Len of the Chilterns Report 26 Jan 2010 22:00

In the BBC this week, a research team from Bristol University may have found the remains of the oldest member of the English royal family- in Germany.

Despite dying in 946 Queen Eadgyth’s bones made it to their final location in Magdeburg Cathedral, Germany in 1510. The skeleton they believe to be hers was of a female aged 30-40 and was wrapped in silk and in a lead coffin with her name on it.

Queen Eadgyth was the granddaughter of Alfred the Great and the brother of King Athelstan, who is widely considered to be the first king of England after unifying several Saxon and Celtic kingdoms following the battle of Brunanburh in 937.

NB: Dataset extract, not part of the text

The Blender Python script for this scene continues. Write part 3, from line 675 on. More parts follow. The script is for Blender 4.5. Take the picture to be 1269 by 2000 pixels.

Eadgyth married the Holy Roman Emporor Otto I in 929 and they went onto live in Saxony and have two children. The direct descendants of this couple ruled Germany until 1254 and formed many of the royal families that followed throughout Europe.

To give more certainty to the find, the team from Bristol hope to prove her identity by tracing the isotopes in her bones back to Wessex and Mercia, where archaeologists believe she could have spent her childhood.

Professor Mark Horton, of Bristol's department of archaeology and anthropology, said: "If we can prove this truly is Eadgyth, this will be one of the most exciting historical discoveries in recent years."